Call your current credit card company, bank, or loan provider to negotiate a lower rate. The worst thing they can say is no.

When you call, try to get to a supervisor. They’re the decision maker and would most likely be able to help you. Explain to them why you’re a good customer and why you need your rate lowered.

They’ll respond either with a rate you’re willing to accept or one you aren’t. If you aren’t happy with what they offered, reiterate that you’re a good customer and how a lowered rate will help you.

At the end of the call, any rate lower than your current one is a win. Don’t get too greedy.

Review your credit report

There are two reasons to continually check your credit report.

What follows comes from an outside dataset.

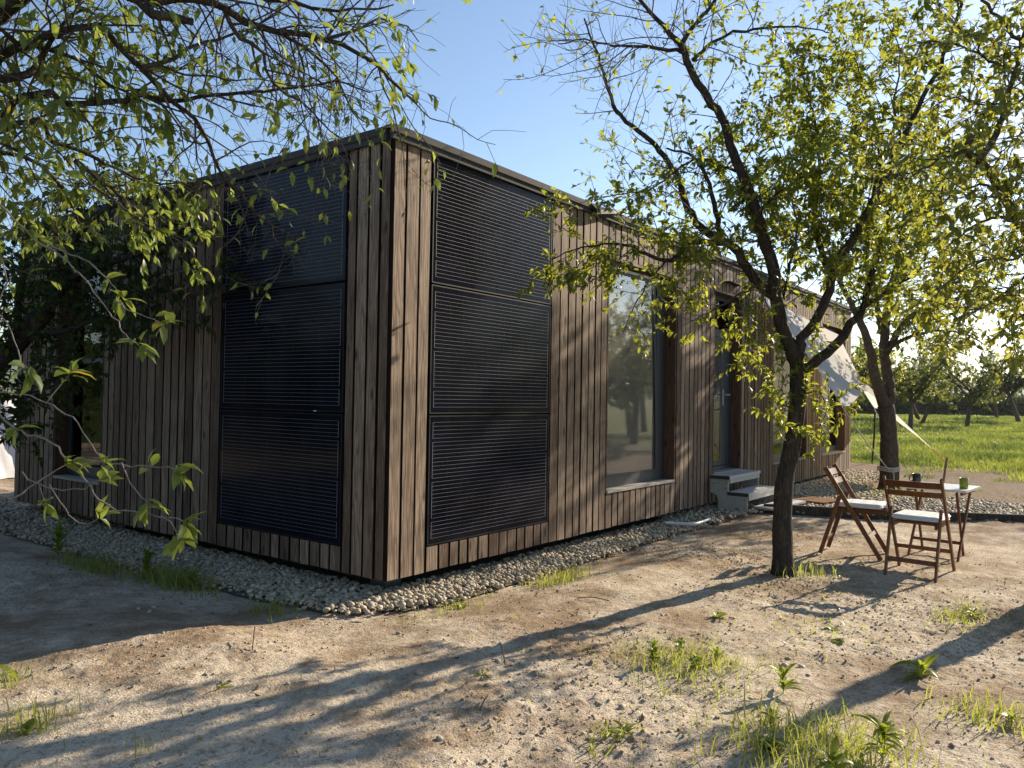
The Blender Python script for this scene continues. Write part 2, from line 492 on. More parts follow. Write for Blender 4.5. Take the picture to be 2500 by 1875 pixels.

  1. To keep tabs on your current balances, make sure you are making progress, and certainly to make sure it’s not getting any worse.
  2. Check for errors. Mistakes happen, removing those mistakes could reduce how much you owe and improve your credit score.

When to get help

  • Can’t keep up with payments
  • Debt continues to grow
  • Credit score is falling
  • Debt collectors are calling
  • Need to borrow money to pay bills
  • Paying off debt with debt
  • Maxed out credit cards

Conclusion

Debt sucks. Life is less stressful without it. You have to do whatever you can to get rid of outstanding balances so you can start living life on your terms.

Save for goals, set money away for retirement, and make sure you have an emergency fund for those sudden, unplanned expenses.